Problem statement:
From the listing that follows, extract every line and set it down unaltered.
*-*-*
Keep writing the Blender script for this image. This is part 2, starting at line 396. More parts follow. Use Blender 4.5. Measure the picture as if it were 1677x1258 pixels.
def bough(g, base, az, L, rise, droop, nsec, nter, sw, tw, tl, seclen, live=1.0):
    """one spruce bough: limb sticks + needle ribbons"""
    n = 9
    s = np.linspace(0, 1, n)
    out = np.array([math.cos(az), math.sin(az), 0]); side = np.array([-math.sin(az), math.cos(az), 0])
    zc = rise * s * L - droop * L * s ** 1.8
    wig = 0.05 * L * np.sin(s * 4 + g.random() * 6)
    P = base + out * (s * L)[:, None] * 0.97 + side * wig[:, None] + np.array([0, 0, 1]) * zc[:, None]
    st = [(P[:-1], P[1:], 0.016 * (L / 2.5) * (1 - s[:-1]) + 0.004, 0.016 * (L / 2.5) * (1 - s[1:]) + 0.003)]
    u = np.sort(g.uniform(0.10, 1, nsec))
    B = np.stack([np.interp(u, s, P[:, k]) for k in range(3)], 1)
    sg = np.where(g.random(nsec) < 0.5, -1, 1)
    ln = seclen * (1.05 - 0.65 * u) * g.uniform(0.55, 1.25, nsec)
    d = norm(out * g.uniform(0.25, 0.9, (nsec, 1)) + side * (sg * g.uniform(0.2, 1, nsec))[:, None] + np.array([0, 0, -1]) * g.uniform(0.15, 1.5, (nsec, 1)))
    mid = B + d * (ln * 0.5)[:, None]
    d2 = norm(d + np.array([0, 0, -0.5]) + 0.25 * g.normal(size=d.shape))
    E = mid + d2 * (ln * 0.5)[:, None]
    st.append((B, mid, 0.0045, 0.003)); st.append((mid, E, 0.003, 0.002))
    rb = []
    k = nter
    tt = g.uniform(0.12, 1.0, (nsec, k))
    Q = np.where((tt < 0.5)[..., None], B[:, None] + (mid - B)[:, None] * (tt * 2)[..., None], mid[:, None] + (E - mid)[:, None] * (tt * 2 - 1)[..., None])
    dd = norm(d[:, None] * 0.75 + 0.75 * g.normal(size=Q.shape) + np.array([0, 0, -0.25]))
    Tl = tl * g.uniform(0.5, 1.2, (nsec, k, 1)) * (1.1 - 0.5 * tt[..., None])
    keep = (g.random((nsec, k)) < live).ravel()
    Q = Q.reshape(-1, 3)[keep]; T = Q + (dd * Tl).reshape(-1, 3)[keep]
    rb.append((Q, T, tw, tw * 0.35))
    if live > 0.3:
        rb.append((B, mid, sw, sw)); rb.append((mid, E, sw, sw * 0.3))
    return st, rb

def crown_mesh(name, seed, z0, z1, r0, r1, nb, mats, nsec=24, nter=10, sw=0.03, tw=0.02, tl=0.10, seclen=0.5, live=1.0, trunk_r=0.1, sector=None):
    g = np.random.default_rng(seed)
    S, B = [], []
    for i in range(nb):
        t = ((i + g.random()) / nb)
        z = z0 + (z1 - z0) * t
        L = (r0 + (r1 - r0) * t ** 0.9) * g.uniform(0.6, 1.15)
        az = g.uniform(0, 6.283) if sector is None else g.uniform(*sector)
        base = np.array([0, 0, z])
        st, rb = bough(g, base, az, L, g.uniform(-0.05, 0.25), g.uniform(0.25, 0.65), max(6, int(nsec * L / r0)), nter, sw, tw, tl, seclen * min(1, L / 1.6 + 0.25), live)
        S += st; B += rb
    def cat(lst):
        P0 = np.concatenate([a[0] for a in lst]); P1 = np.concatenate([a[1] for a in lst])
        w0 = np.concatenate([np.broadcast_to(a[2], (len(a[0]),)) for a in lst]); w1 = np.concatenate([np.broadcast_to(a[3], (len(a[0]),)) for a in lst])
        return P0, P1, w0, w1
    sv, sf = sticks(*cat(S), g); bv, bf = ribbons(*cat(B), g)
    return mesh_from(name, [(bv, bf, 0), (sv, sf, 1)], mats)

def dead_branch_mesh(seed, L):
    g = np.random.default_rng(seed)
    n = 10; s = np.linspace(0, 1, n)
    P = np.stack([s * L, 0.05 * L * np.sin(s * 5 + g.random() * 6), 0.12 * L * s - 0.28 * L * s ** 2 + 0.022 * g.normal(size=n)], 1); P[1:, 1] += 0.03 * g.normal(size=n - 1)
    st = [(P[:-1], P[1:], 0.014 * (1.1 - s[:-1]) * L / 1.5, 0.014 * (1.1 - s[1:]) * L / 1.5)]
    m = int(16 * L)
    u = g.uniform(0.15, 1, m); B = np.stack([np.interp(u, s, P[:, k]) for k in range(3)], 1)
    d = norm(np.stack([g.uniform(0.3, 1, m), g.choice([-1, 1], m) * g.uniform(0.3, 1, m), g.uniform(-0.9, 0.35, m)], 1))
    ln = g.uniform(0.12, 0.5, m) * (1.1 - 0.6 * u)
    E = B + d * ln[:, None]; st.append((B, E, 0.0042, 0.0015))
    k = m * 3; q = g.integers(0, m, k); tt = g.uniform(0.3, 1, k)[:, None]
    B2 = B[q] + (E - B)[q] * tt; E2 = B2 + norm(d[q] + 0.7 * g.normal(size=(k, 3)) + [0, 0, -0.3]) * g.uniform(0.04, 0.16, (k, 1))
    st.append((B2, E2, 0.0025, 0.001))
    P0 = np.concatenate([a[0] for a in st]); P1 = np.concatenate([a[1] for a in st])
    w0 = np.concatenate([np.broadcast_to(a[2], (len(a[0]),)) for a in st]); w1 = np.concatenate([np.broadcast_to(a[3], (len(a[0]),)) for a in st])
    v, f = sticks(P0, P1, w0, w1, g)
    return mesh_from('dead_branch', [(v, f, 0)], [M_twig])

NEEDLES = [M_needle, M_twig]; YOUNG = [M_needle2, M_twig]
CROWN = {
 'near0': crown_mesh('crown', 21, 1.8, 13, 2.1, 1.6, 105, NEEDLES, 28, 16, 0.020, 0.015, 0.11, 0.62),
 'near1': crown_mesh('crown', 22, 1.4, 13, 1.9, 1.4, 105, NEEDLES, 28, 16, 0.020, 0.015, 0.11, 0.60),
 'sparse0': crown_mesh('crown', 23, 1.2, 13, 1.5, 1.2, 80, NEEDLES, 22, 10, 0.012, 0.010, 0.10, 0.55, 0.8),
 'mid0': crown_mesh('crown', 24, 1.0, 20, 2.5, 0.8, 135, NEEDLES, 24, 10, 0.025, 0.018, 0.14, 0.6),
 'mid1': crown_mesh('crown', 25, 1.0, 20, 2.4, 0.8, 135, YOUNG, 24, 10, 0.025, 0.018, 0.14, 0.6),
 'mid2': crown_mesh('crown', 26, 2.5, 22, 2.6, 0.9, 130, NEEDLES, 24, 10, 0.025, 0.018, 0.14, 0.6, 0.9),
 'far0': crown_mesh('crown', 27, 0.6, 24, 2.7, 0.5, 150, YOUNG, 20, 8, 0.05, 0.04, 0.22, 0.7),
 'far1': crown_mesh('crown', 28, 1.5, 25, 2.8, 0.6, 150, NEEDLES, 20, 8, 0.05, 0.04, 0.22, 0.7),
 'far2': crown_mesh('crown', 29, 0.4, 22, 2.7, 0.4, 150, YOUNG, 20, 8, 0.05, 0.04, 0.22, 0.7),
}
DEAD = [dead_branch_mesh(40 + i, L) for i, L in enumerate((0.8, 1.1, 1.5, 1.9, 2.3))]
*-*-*
Answer to this problem:
Keep writing the Blender script for this image. This is part 2, starting at line 396. More parts follow. Use Blender 4.5. Measure the picture as if it were 1677x1258 pixels.
def bough(g, base, az, L, rise, droop, nsec, nter, sw, tw, tl, seclen, live=1.0):
    """one spruce bough: limb sticks + needle ribbons"""
    n = 9
    s = np.linspace(0, 1, n)
    out = np.array([math.cos(az), math.sin(az), 0]); side = np.array([-math.sin(az), math.cos(az), 0])
    zc = rise * s * L - droop * L * s ** 1.8
    wig = 0.05 * L * np.sin(s * 4 + g.random() * 6)
    P = base + out * (s * L)[:, None] * 0.97 + side * wig[:, None] + np.array([0, 0, 1]) * zc[:, None]
    st = [(P[:-1], P[1:], 0.016 * (L / 2.5) * (1 - s[:-1]) + 0.004, 0.016 * (L / 2.5) * (1 - s[1:]) + 0.003)]
    u = np.sort(g.uniform(0.10, 1, nsec))
    B = np.stack([np.interp(u, s, P[:, k]) for k in range(3)], 1)
    sg = np.where(g.random(nsec) < 0.5, -1, 1)
    ln = seclen * (1.05 - 0.65 * u) * g.uniform(0.55, 1.25, nsec)
    d = norm(out * g.uniform(0.25, 0.9, (nsec, 1)) + side * (sg * g.uniform(0.2, 1, nsec))[:, None] + np.array([0, 0, -1]) * g.uniform(0.15, 1.5, (nsec, 1)))
    mid = B + d * (ln * 0.5)[:, None]
    d2 = norm(d + np.array([0, 0, -0.5]) + 0.25 * g.normal(size=d.shape))
    E = mid + d2 * (ln * 0.5)[:, None]
    st.append((B, mid, 0.0045, 0.003)); st.append((mid, E, 0.003, 0.002))
    rb = []
    k = nter
    tt = g.uniform(0.12, 1.0, (nsec, k))
    Q = np.where((tt < 0.5)[..., None], B[:, None] + (mid - B)[:, None] * (tt * 2)[..., None], mid[:, None] + (E - mid)[:, None] * (tt * 2 - 1)[..., None])
    dd = norm(d[:, None] * 0.75 + 0.75 * g.normal(size=Q.shape) + np.array([0, 0, -0.25]))
    Tl = tl * g.uniform(0.5, 1.2, (nsec, k, 1)) * (1.1 - 0.5 * tt[..., None])
    keep = (g.random((nsec, k)) < live).ravel()
    Q = Q.reshape(-1, 3)[keep]; T = Q + (dd * Tl).reshape(-1, 3)[keep]
    rb.append((Q, T, tw, tw * 0.35))
    if live > 0.3:
        rb.append((B, mid, sw, sw)); rb.append((mid, E, sw, sw * 0.3))
    return st, rb

def crown_mesh(name, seed, z0, z1, r0, r1, nb, mats, nsec=24, nter=10, sw=0.03, tw=0.02, tl=0.10, seclen=0.5, live=1.0, trunk_r=0.1, sector=None):
    g = np.random.default_rng(seed)
    S, B = [], []
    for i in range(nb):
        t = ((i + g.random()) / nb)
        z = z0 + (z1 - z0) * t
        L = (r0 + (r1 - r0) * t ** 0.9) * g.uniform(0.6, 1.15)
        az = g.uniform(0, 6.283) if sector is None else g.uniform(*sector)
        base = np.array([0, 0, z])
        st, rb = bough(g, base, az, L, g.uniform(-0.05, 0.25), g.uniform(0.25, 0.65), max(6, int(nsec * L / r0)), nter, sw, tw, tl, seclen * min(1, L / 1.6 + 0.25), live)
        S += st; B += rb
    def cat(lst):
        P0 = np.concatenate([a[0] for a in lst]); P1 = np.concatenate([a[1] for a in lst])
        w0 = np.concatenate([np.broadcast_to(a[2], (len(a[0]),)) for a in lst]); w1 = np.concatenate([np.broadcast_to(a[3], (len(a[0]),)) for a in lst])
        return P0, P1, w0, w1
    sv, sf = sticks(*cat(S), g); bv, bf = ribbons(*cat(B), g)
    return mesh_from(name, [(bv, bf, 0), (sv, sf, 1)], mats)

def dead_branch_mesh(seed, L):
    g = np.random.default_rng(seed)
    n = 10; s = np.linspace(0, 1, n)
    P = np.stack([s * L, 0.05 * L * np.sin(s * 5 + g.random() * 6), 0.12 * L * s - 0.28 * L * s ** 2 + 0.022 * g.normal(size=n)], 1); P[1:, 1] += 0.03 * g.normal(size=n - 1)
    st = [(P[:-1], P[1:], 0.014 * (1.1 - s[:-1]) * L / 1.5, 0.014 * (1.1 - s[1:]) * L / 1.5)]
    m = int(16 * L)
    u = g.uniform(0.15, 1, m); B = np.stack([np.interp(u, s, P[:, k]) for k in range(3)], 1)
    d = norm(np.stack([g.uniform(0.3, 1, m), g.choice([-1, 1], m) * g.uniform(0.3, 1, m), g.uniform(-0.9, 0.35, m)], 1))
    ln = g.uniform(0.12, 0.5, m) * (1.1 - 0.6 * u)
    E = B + d * ln[:, None]; st.append((B, E, 0.0042, 0.0015))
    k = m * 3; q = g.integers(0, m, k); tt = g.uniform(0.3, 1, k)[:, None]
    B2 = B[q] + (E - B)[q] * tt; E2 = B2 + norm(d[q] + 0.7 * g.normal(size=(k, 3)) + [0, 0, -0.3]) * g.uniform(0.04, 0.16, (k, 1))
    st.append((B2, E2, 0.0025, 0.001))
    P0 = np.concatenate([a[0] for a in st]); P1 = np.concatenate([a[1] for a in st])
    w0 = np.concatenate([np.broadcast_to(a[2], (len(a[0]),)) for a in st]); w1 = np.concatenate([np.broadcast_to(a[3], (len(a[0]),)) for a in st])
    v, f = sticks(P0, P1, w0, w1, g)
    return mesh_from('dead_branch', [(v, f, 0)], [M_twig])

NEEDLES = [M_needle, M_twig]; YOUNG = [M_needle2, M_twig]
CROWN = {
 'near0': crown_mesh('crown', 21, 1.8, 13, 2.1, 1.6, 105, NEEDLES, 28, 16, 0.020, 0.015, 0.11, 0.62),
 'near1': crown_mesh('crown', 22, 1.4, 13, 1.9, 1.4, 105, NEEDLES, 28, 16, 0.020, 0.015, 0.11, 0.60),
 'sparse0': crown_mesh('crown', 23, 1.2, 13, 1.5, 1.2, 80, NEEDLES, 22, 10, 0.012, 0.010, 0.10, 0.55, 0.8),
 'mid0': crown_mesh('crown', 24, 1.0, 20, 2.5, 0.8, 135, NEEDLES, 24, 10, 0.025, 0.018, 0.14, 0.6),
 'mid1': crown_mesh('crown', 25, 1.0, 20, 2.4, 0.8, 135, YOUNG, 24, 10, 0.025, 0.018, 0.14, 0.6),
 'mid2': crown_mesh('crown', 26, 2.5, 22, 2.6, 0.9, 130, NEEDLES, 24, 10, 0.025, 0.018, 0.14, 0.6, 0.9),
 'far0': crown_mesh('crown', 27, 0.6, 24, 2.7, 0.5, 150, YOUNG, 20, 8, 0.05, 0.04, 0.22, 0.7),
 'far1': crown_mesh('crown', 28, 1.5, 25, 2.8, 0.6, 150, NEEDLES, 20, 8, 0.05, 0.04, 0.22, 0.7),
 'far2': crown_mesh('crown', 29, 0.4, 22, 2.7, 0.4, 150, YOUNG, 20, 8, 0.05, 0.04, 0.22, 0.7),
}
DEAD = [dead_branch_mesh(40 + i, L) for i, L in enumerate((0.8, 1.1, 1.5, 1.9, 2.3))]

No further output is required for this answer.